You don't even need Dual-SIM phones, contemporary SIM can contain various numbers/administrations. Both with and without hackery involved. It's just that the carriers don't want it / block it. This is also why many of them outright refuse to sell phones with dual SIM capability.
> This is also why many of them outright refuse to sell phones with dual SIM capability.

At least here in the EU, carriers don't follow typical US customs any more... a series of court verdicts following the 2005 commerce directive has all but eliminated SIM locking and other hostile practices by carriers, the worst you (unfortunately) still get is bloatware.

eSIMs are more convenient - few days ago I changed carriers, and it was done just on the phone - I didn't have to go to physical store, I didn't had to wait for the SIM card to arrive by mail.

The only issue I can see is that I can't take that card out and put it in a USB modem to use in my router. But I have seperate SIM for that, that has cheaper data plan than my ordinary phone.

Why are eSIMs less convenient for you?

In all of the interactions I've had, eSIM works without issue and right away. Most of the times I've needed a physical SIM card I've had to wait for it to be mailed or plan a trip to a physical store, or the old one is the wrong size and I need a new one or an adapter.

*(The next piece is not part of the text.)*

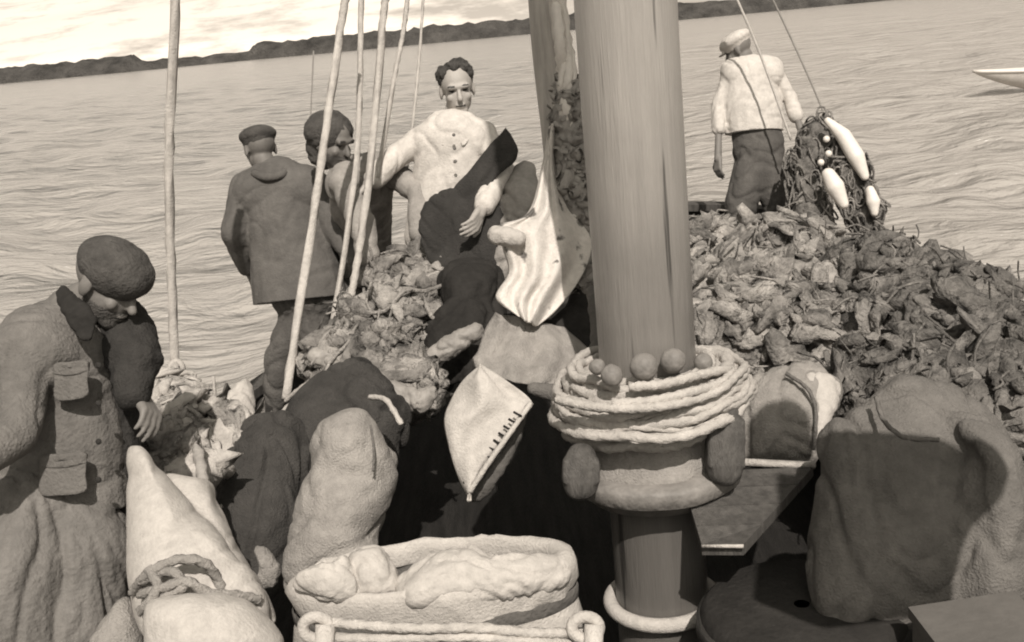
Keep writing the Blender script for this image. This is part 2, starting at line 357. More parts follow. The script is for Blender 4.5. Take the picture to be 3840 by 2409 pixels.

I can swap sims in about 30 seconds. With eSim I need to ask my carrier for a new eSim registration code to be generated which takes 48 hours. It's insane and I have no idea why we agreed to this standard.
Sounds like an issue with your carrier rather than the eSIM standard. I recently went to Europe and was able to buy a cheap data eSIM (1GB for £2) and activate it in the airport basically instantly.

With SIMs I would have had to order it through the post like a week in advance, and there's no way I would have gotten that price.

eSIMs are amazingly convenient for travelling: https://esimdb.com/

I think "insane" is a strong characterization.

I swap SIMs every couple of years, so a delay of 48h is well within the scope of planning for such an event. Additionally, I happened to do an eSIM swap today and it took about an hour.

For some use cases it's more convenient than a physical card, for some use cases (or implementations) it's less convenient. That doesn't make it insane.

I find eSIMs are less convenient as:

- there are far less providers that support eSIM and the ones that do generally charge more than providers that also support a standard SIM

- it’s often not possible to create a new account using an eSIM. I’ve had to buy a physical SIM and then go through a complicated transfer process and have to either wait on hold for a long time or go into a store to swap over to an eSIM with two different providers.

Most physical SIM cards these days come as a 3-in-1 that fits standard, micro and nano sizes so the size incompatibility issues seem to be mostly fixed in my country at least.

at&t refuses to give me a esim for the pixel6 i bought though them on the same account

the concept itself is fine the implementation is a downgrade since it gives the carriers more control

If you can find a corporate AT&T store in your local area, they should be able to help you. The franchise stores weren’t able to do this last time I dealt with this.
Well just call any at&t store near you and ask them if they have eSIM and don't use their online chat for it. I had at&t eSIM on a Pixel not bought from them.